A falta de jovens núbeis tem causado cenas impensáveis para os estrangeiros. Em solidariedade aos sem-namorada, grupos de pais vão a praças públicas de cidades como Pequim e Xangai, em determinados dias da semana, para agitar cartazes nos quais estampam fotos dos rebentos encalhados. O objetivo é atrair jovens dispostas a conhecê-los pessoalmente. Às vezes, funciona. A vida sem perspectiva de casamento pode provocar crises existenciais. Bem-sucedido profissionalmente, educado e agradável, o relações-públicas Eric Xin Tong, de 31 anos, confessa passar por momentos de profunda angústia por não ter conseguido arranjar uma namorada nos últimos dois anos. Outro dia, ele surpreendeu a família: diante da falta de perspectivas matrimoniais, anunciou que planeja abrir mão dos prazeres mundanos para tornar-se monge budista. "É difícil ficar sozinho", desabafa. Se depender de garotas como Wang Chuan, de 25 anos, o budismo ganhará um adepto. Bonita, sempre cercada por uma legião de candidatos a namorado, ela nem pensa em se casar – acha muito cedo. Aliás, uma pesquisa recente com jovens profissionais indicou que 12% delas não pretendem se casar nunca, convencidas de que o casamento é o cemitério da carreira. Vai faltar mais mulher na praça.
Paulo Vitale |
PARA ELE, A SAÍDA É O MOSTEIRO |
O bloco dos solteirões é um dos efeitos colaterais da política de controle de natalidade, implantada na China em 1979, com especial rigor nas cidades. Pela política do filho único, o Estado cobra uma multa sobre as crianças excedentes, que também não têm direito a matricular-se em escolas públicas. Essa legislação ainda está em vigor na maior parte do país, mas o enriquecimento de uma grande parcela da população e a flexibilização das regras permitem brechas maiores. O grosso de seus efeitos, porém, está sendo visto agora. Os chineses preferem filhos homens, como ocorre em outras sociedades patriarcais em que a mulher é desvalorizada, entregue à família do marido e, portanto, incapaz de assumir os cuidados com os pais na velhice. Diante da política do filho único, muitos casais recorreram ao aborto de fetos do sexo feminino – quando tinham acesso a exames indicativos, proibidos – ou ao antigo método de abandonar ao relento menininhas recém-nascidas. A idéia de que isso tenha produzido um paraíso para as solteiras, como Wang Chuan, que se dão ao luxo de escolher pretendentes acaba nos limites das cidades. Em regiões rurais, há casos de seqüestros de garotas, vendidas pelo equivalente a até 4 000 reais e escravizadas pelos maridos-patrões. Mesmo sem exemplos tão radicais, o déficit feminino pode gerar outros dois efeitos indesejáveis: o aumento da violência – fenômeno típico de sociedades em que faltam mulheres – e da já acelerada migração de homens do campo para a cidade, dessa vez em busca de esposas, não de empregos.
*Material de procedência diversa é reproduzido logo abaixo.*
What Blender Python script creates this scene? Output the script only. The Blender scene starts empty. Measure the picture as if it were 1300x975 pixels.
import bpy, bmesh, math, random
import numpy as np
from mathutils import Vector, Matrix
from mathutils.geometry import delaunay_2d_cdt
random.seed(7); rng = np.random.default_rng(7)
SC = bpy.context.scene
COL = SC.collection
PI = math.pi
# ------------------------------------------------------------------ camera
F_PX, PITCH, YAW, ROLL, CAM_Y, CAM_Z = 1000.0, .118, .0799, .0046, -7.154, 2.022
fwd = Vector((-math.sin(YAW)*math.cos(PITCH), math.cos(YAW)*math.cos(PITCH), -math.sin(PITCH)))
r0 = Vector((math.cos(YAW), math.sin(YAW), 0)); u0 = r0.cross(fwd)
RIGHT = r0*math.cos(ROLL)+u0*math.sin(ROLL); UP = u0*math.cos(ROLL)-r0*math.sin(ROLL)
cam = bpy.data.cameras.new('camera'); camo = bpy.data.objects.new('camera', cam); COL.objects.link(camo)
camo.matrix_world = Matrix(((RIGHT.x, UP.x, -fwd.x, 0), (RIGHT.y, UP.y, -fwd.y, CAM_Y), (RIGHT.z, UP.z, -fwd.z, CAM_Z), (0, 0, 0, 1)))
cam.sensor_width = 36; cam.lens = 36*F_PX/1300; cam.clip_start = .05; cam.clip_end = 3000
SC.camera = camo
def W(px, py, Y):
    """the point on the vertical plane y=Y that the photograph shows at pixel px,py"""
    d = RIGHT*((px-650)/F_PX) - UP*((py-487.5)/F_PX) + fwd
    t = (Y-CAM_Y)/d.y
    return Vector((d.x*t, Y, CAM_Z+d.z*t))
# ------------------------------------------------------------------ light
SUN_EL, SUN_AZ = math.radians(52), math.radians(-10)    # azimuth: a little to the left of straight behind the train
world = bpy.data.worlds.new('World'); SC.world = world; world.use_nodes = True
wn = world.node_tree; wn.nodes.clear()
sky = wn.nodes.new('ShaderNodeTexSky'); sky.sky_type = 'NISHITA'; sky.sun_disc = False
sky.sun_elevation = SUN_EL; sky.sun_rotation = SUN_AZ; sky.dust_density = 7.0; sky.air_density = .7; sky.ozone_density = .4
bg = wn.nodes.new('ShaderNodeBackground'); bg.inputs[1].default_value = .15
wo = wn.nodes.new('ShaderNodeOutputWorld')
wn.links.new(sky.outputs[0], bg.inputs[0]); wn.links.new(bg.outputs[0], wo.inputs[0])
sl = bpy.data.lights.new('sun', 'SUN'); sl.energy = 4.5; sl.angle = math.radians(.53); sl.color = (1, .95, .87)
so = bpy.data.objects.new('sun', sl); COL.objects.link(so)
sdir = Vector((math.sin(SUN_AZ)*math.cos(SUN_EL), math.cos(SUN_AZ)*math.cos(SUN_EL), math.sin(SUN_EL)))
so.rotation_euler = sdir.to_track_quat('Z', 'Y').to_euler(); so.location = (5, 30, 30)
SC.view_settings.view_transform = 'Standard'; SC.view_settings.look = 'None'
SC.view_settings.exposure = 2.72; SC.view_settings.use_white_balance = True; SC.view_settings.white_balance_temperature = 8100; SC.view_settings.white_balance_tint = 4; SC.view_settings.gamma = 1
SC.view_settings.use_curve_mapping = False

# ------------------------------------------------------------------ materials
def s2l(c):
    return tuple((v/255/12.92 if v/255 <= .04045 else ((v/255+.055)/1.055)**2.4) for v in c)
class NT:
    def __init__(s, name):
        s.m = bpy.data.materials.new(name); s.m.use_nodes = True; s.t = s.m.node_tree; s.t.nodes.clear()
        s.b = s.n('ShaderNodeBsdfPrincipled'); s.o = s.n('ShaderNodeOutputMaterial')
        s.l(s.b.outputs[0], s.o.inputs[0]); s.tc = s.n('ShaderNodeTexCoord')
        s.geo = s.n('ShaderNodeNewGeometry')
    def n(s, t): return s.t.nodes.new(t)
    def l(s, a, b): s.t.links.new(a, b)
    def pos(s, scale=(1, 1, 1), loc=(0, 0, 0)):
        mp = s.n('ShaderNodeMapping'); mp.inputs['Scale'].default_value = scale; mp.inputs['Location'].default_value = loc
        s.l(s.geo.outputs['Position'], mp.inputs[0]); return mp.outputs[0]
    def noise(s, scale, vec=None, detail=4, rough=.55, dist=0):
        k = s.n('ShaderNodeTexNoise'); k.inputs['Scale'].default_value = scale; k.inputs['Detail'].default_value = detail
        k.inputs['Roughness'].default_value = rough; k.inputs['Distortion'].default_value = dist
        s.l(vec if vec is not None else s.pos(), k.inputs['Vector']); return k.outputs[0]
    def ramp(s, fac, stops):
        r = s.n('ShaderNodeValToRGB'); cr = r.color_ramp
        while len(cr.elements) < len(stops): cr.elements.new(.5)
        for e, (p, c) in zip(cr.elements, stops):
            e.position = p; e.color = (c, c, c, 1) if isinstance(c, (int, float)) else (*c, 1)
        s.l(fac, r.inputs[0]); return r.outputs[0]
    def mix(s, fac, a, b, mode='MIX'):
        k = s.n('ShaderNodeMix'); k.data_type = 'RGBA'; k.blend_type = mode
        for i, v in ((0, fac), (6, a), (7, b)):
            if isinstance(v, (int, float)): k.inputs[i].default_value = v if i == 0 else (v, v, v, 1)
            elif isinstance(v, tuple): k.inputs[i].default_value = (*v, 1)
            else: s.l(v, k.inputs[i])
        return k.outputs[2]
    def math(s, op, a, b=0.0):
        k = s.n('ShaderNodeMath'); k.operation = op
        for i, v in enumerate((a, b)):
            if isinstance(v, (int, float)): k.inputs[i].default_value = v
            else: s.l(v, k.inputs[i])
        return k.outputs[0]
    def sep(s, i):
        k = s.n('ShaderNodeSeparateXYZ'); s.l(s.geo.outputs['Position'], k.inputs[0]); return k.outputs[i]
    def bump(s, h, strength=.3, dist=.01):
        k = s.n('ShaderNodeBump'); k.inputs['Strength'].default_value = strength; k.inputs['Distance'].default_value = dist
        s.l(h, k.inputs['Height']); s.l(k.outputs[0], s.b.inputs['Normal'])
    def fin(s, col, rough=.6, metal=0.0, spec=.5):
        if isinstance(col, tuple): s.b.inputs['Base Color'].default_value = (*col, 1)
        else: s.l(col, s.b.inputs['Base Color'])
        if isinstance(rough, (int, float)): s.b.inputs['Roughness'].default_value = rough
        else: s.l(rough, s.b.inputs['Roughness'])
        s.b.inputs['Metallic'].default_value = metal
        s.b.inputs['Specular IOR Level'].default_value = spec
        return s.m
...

Apesar dos efeitos deletérios, sem a política do filho único a China contaria com 390 milhões de pessoas a mais, ou uma população 30% maior do que a atual. Com a interferência do Estado, o número de filhos por mulher numa típica família chinesa despencou de cinco, na década de 70, para o atual 1,7 – taxa de fecundidade menor do que a brasileira, de 2,2 filhos por mulher. Até 2030, o país deverá perder o posto de maior concentração populacional do planeta para a Índia. Malgrado tudo isso, a China tem muita, muita gente mesmo. A densidade populacional é de 136 pessoas por quilômetro quadrado (no Brasil, é de 21), e em nenhum outro lugar se tem mais a sensação de viver eternamente na saída do Maracanã em dia de clássico do que em áreas movimentadas de Xangai. Com a maior concentração populacional da China, a cidade empata com Tóquio como a campeã do mundo: 16 800 almas por quilômetro quadrado. Ren shan ren hai é uma expressão em chinês que acrescenta novas dimensões a seu significado – "mar de gente".